Pengusaha kelapa sawit di indonesia wajib mengikuti sertifikasi indonesian sustainable palm oil (ISPO) guna melawan diskriminasi industri kelapa sawit Uni Eropa kepada negara penghasil kelapa sawit seperti Indonesia. 

Presiden Direktur PT Mutuagung Lestari Arifin Lambaga dalam agenda Indonesian Palm Oil Stakeholders Forum (IPOS) di Medan, Kamis,  menjelaskan Indonesia memiliki modal dasar untuk menciptakan sustainable fuel melalui penerapan skema indonesian sustainable palm oil (ISPO).

Itu untuk melawan diksriminasi industri kelapa sawit oleh uni eropa kepada negara penghasil kelapa sawit seperti Indonesia.

Dengan indikator yang menjamin proses produksi minyak sawit mulai dari penanaman, hingga pengolahan produk dilakukan sesuai prinsip keberlanjutan dan ramah terhadap lingkungan.

Penerapan standar itu dapat dikatakan memastikan terpenuhinya prinsip sustainability pada produksi minyak sawit di indonesia, sehingga tidak ada alasan bagi Uni Eropa untuk "menghempang" ekspor kelapa sawit ke benua biru.

"Saya kira kita selama ini tahu, bahwa banyak negara negara atau pasar yang menggunakan sawit itu, itu mempermasalahkan tentang deforestasi, dampak dampak lingkungan yang ditimbulkan dari budidaya sawit, penggunaan tenaga kerja, kemudian perhatian terhadap lingkungan, masyarakat, hewan hewan yang dilindungi. nah itu sebenarnya yang menjadi titik pokok masalah yang selalu dijadikan masalah oleh pasar internasional atau negara yang mengimpor," katanya.
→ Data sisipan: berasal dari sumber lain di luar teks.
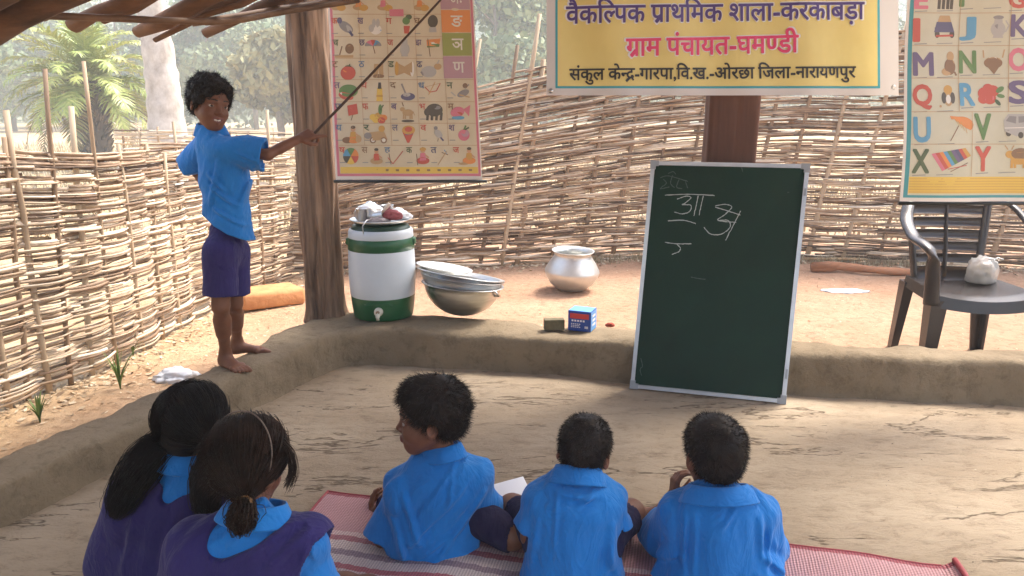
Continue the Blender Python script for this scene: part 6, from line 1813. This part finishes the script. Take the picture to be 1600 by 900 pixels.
def combA(p): 
    top = np.clip((p[:, 2] - .03) / .08, 0, 1) ** 1.5; d = np.stack([p[:, 0] * 2, (p[:, 1] + .03) * 3 + .06 * top, -.08 * (1 - top)], 1); return unit3(d)
pa, rr_ = fuzz(V, Q, 6500, .021, .0010, 11, combA, .25, .9, .32)
strand_mesh("hair", put(pa, hr, hp, .99), rr_, M_HAIRBK, pA, (put(V, hr, hp, .99), Q))

# ---- second boy from the right, head bowed
J = dict(fwd=unit((.06, 1, 0)), pel=P(895, 862, 1.87), chest=P(897, 805, 1.87), neck=P(904, 752, 1.90), shL=P(838, 782, 1.90), shR=P(952, 780, 1.90), elL=P(829, 838, 1.88), elR=P(957, 836, 1.88), wrL=P(845, 842, 2.05), wrR=P(940, 842, 2.05))
J['pel'][2] = max(J['pel'][2], .115)
seated(J, P(800, 815, 2.08), P(984, 834, 2.05)); J['knL'][2] = max(J['knL'][2], .10); J['knR'][2] = max(J['knR'][2], .10)
hp, hr = P(912, 707, 1.95), rot_to(-14, 26, 6)
pB = person("seated boy in blue shirt with cropped head bowed, between two other boys", J, hp, .90, hr, cat="boy", base=(J['pel'][0], J['pel'][1], .03), handL=((.3, 1, -.3), (0, -.2, -1), 1, (.3,) * 4), handR=((-.3, 1, -.3), (0, -.2, -1), -1, (.3,) * 4), upL=.035, upR=.04)
shirt(pB, J, r0=.108, r1=.100, fl=.74, rs=.044, sl=(.052, .056), cut=(.85, .9), seed=9, amp=.0085, M=frame(ZUP, -FW), fr=(7, 20, 20),
      folds=[(S(958, 805, 1.86), S(952, 870, 1.85), .012, .014), (S(955, 845, 1.83), S(968, 900, 1.83), .013, .012), (S(840, 800, 1.85), S(828, 880, 1.84), .009, .014), (S(930, 768, 1.83), S(900, 800, 1.79), .006, .012), (S(870, 775, 1.83), S(865, 860, 1.79), .006, .012), (S(868, 765, 1.845), S(945, 770, 1.845), .010, .02)],
      collar=(J['neck'] + (-.004, -.012, -.004), J['neck'] + (.0, .014, .034), .070, .056, .008), slk=.012, skirt=[(P(855, 935, 1.84), .085), (P(935, 935, 1.84), .085), (P(895, 945, 1.83), .095)])
legs_cloth(pB, J, "shorts", .060, .054, M_DNAVY, t=.84, pelr=.08)
V, Q = cap_hair(.008, bumpy=.004, fr=45, seed=5, plane1=((0, .072, .055), (0, .80, -.60)), plane2=((0, -.06, -.062), (0, .42, -.91)))
def combD(p):
    top = np.clip((p[:, 2] - .03) / .08, 0, 1) ** 1.5
    return unit3(np.stack([p[:, 0] * 1.5, p[:, 1] * 2.0 + .02 + .08 * top, -.09 * (1 - top)], 1))
pa, rr_ = fuzz(V, Q, 5200, .014, .0009, 12, combD, .70, .75, .25, 4)
strand_mesh("hair", put(pa, hr, hp, .90), rr_, M_HAIRBK, pB, (put(V, hr, hp, .90), Q))

# ---- boy at the right, hand at his cheek
J = dict(fwd=unit((-.05, 1, 0)), pel=P(1122, 865, 1.87), chest=P(1124, 815, 1.87), neck=P(1122, 770, 1.88), shL=P(1062, 800, 1.90), shR=P(1186, 797, 1.90), elL=P(1030, 838, 2.0), elR=P(1199, 856, 1.97), wrL=P(1052, 776, 2.06), wrR=P(1160, 860, 2.1))
J['pel'][2] = max(J['pel'][2], .115)
seated(J, P(1050, 815, 2.12), P(1190, 815, 2.10)); J['knL'][2] = .07; J['knR'][2] = .07
hp, hr = P(1116, 712, 1.93), rot_to(9, 10, 0)
pC = person("seated boy in blue shirt at the right end, left hand against his cheek", J, hp, .97, hr, cat="boy", base=(J['pel'][0], J['pel'][1], .03), handL=((.12, .25, 1), (1, .1, -.1), 1, (.55, .6, .65, .7)), handR=((-.5, 1, -.3), (0, -.2, -1), -1, (.3,) * 4), upL=.035, upR=.04)
def wideC(v):
    v.cap(P(1068, 800, 1.89), P(1062, 880, 1.88), .045, .055, k=.02)
    v.cap(P(1082, 783, 1.865), P(1172, 783, 1.865), .030, k=.015, flat=(ZUP, .9)); v.cap(P(1180, 800, 1.89), P(1199, 862, 1.93), .048, .056, k=.025); v.cap(P(1066, 800, 1.9), P(1030, 838, 1.97), .046, .050, k=.025)
shirt(pC, J, r0=.115, r1=.110, fl=.74, rs=.046, sl=(.050, .055), cut=(1.05, 1.05), seed=13, amp=.0085, M=frame(ZUP, -FW), fr=(6, 22, 22), extra=wideC,
      folds=[(S(1186, 805, 1.82), S(1188, 880, 1.80), .009, .010), (S(1203, 820, 1.85), S(1190, 880, 1.82), .010, .010), (S(1085, 800, 1.815), S(1080, 890, 1.79), .007, .010), (S(1068, 800, 1.83), S(1066, 890, 1.80), .007, .010), (S(1150, 795, 1.80), S(1120, 830, 1.78), .006, .010), (S(1060, 860, 1.82), S(1018, 862, 1.88), .010, .01), (S(1188, 862, 1.81), S(1226, 885, 1.86), .009, .01)],
      collar=(J['neck'] + (0, -.008, -.012), J['neck'] + (0, .006, .022), .094, .072, .010), slk=.014, skirt=[(P(1065, 935, 1.84), .10), (P(1180, 935, 1.84), .10), (P(1122, 945, 1.83), .11)])
legs_cloth(pC, J, "shorts", .066, .06, M_DNAVY, t=.80, pelr=.08)
V, Q = cap_hair(.010, bumpy=.004, fr=45, seed=8, plane1=((0, .072, .055), (0, .80, -.60)), plane2=((0, -.06, -.070), (0, .40, -.91)))
pa, rr_ = fuzz(V, Q, 5600, .014, .0009, 13, combD, .70, .75, .25, 4)
strand_mesh("hair", put(pa, hr, hp, .97), rr_, M_HAIRBK, pC, (put(V, hr, hp, .97), Q))


# ---- girls
def guided(n, seed, tie, hp, hr, hs, t, rootsel, r=.0009, K=10, tail=None, tailr=.03, jit=.004, lift=.0):
    """long strands lying on the head from their roots to a tie, then falling along the tail"""
    rg = np.random.default_rng(seed)
    c = np.array((0, -.013, .034)); rad = np.array((.072 + t, .090 + t, .078 + t))
    out = []
    u = rg.normal(size=(n * 6, 3)); u /= np.linalg.norm(u, axis=1, keepdims=True)
    u = u[rootsel(u)][:n]; n = len(u)
    tu = unit((np.array(tie) - c) / rad)
    s = np.linspace(0, 1, K)
    w = u[:, None] * (1 - s)[None, :, None] + tu * s[None, :, None] + np.array((0, -.0, .0))
    w /= np.maximum(np.linalg.norm(w, axis=2, keepdims=True), 1e-6)
    off = 1 + rg.normal(size=(n, 1, 1)) * jit / .09 + lift
    pth = c + w * rad * off
    e = (s ** 3)[None, :, None]; pth = pth * (1 - e) + (np.array(tie) + rg.normal(size=(n, 1, 3)) * .006) * e
    pth = put(pth, hr, hp, hs)
    if tail is not None:
        tl = catmull(tail, 6); k2 = len(tl); q = np.linspace(0, 1, k2)
        o = rg.normal(size=(n, 3)) * .5; prof_ = np.interp(q, [0, .12, .5, .85, 1], [.3, .8, 1, .75, .25]) * tailr
        cut = rg.uniform(.75, 1, n)
        tp_ = tl[None] + o[:, None] * prof_[None, :, None] + rg.normal(size=(n, 1, 3)) * .003
        wob = .006 * np.sin(q[None, :] * 7 + rg.uniform(0, 6, (n, 1)))[:, :, None] * unit3(rg.normal(size=(n, 3)))[:, None]
        tp_ = tp_ + wob * q[None, :, None]
        pth = np.concatenate([pth, tp_[:, 1:]], 1)
    kk = pth.shape[1]; rr = np.interp(np.linspace(0, 1, kk), [0, .1, .8, 1], [.6, 1, 1, .25])[None] * r * rg.uniform(.7, 1.4, (n, 1))
    return pth, rr


def pinafore(root, J, r0, r1, fl, rs, win, seed, skirt_pts, arms=(), folds=()):
    """win: (point, radius) pairs of the open neckline on the back; arms: which sleeves come out of it, the others are covered"""
    keys = ['pel', 'chest', 'neck', 'shL', 'shR', 'elL', 'elR']
    P_ = np.array([J[k] for k in keys] + list(skirt_pts)); v = Vol(P_.min(0) - .2, P_.max(0) + .16, .0042)
    ribcage(v, J['pel'], J['chest'], J['neck'] - (0, 0, .02), J['shL'], J['shR'], J['fwd'], r0, r1, fl, rs, .05)
    for p in skirt_pts: v.cap(J['pel'], p, .10, .075, k=.05)
    for c in 'LR':
        if c not in arms: v.cap(J['sh' + c], J['el' + c], .070, .078, k=.03)
    rt = np.cross(J['fwd'], ZUP)
    for s, c in ((-1, 'L'), (1, 'R')):
        if c in arms: v.cap(J['sh' + c] + rt * s * .048 - ZUP * .03, J['el' + c] + rt * s * .06, .066, .085, k=.004, sub=True)
    v.wrinkle(.0045, (8, 18, 18), seed, frame(ZUP, -FW), o=3)
    for a, b, r, k in folds: v.fold(a, b, r * 1.2, r * .8, -J['fwd'], J['chest'])
    for (p0, q0), (p1, q1) in zip(win[:-1], win[1:]):
        for t in np.linspace(0, 1, 7):
            p, q = p0 * (1 - t) + p1 * t, q0 * (1 - t) + q1 * t
            v.cap(p - J['fwd'] * .13, p + J['fwd'] * .07, q, k=.003, sub=True)
    v.cap(J['neck'] - (0, 0, .03), J['neck'] + (0, 0, .08), .066, .075, k=.004, sub=True)
    V, Q = v.mesh(); V[:, 2] = np.maximum(V[:, 2], .030)
    return mk("pinafore", V, Q, M_NAVY, root)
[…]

Sementara itu Asisten Deputi Bidang Perkebunan dan Hortikultura Kementerian Perekonomian Indonesia Willistra Danny mengimbau kepada pelaku usaha industri kelapa sawit yaitu perusahaan negara, swasta dan petani segera mengurus sertifikasi ISPO agar mampu bersaing dalam industri kelapa sawit dunia.

Sehingga mendatangkan kesejahteraan bagi seluruh pemangku kepentingan khususnya petani kecil. Untuk mendorong hal tersebut saat ini pemerintah sedang merancang regulasi terkait ISPO.

Dari yang awalnya diatur dalam peraturan menteri pertanian nomor 19 tahun 2011 tentang ISPO menjadi peraturan presiden.

Ia mengatakan pihaknya menjadikan perpres itu wajib bagi semua pelaku usaha, kalau yang berlaku sekarang itu hanya wajib atau mandatori untuk perusahaan swasta dan negara atau PTPN.

"Sementara kita punya tiga pelaku usaha sawit, perusahaan swasta, negara dan petani. Nah dalam perpres itu petani juga diwajibkan memiliki sertifikasi ISPO," katanya.

Hingga pertengahan tahun 2019 jumlah perusahaan yang tersertifikasi ISPO berjumlah 502 atau 29,3 persen dari total pelaku usaha kelapa sawit yang ada di Indonesia.

Khusus untuk petani, pemerintah akan memudahkan dan akan memberi waktu lima tahun untuk memenuhi sertifikasi ISPO pasca disahkan nanti.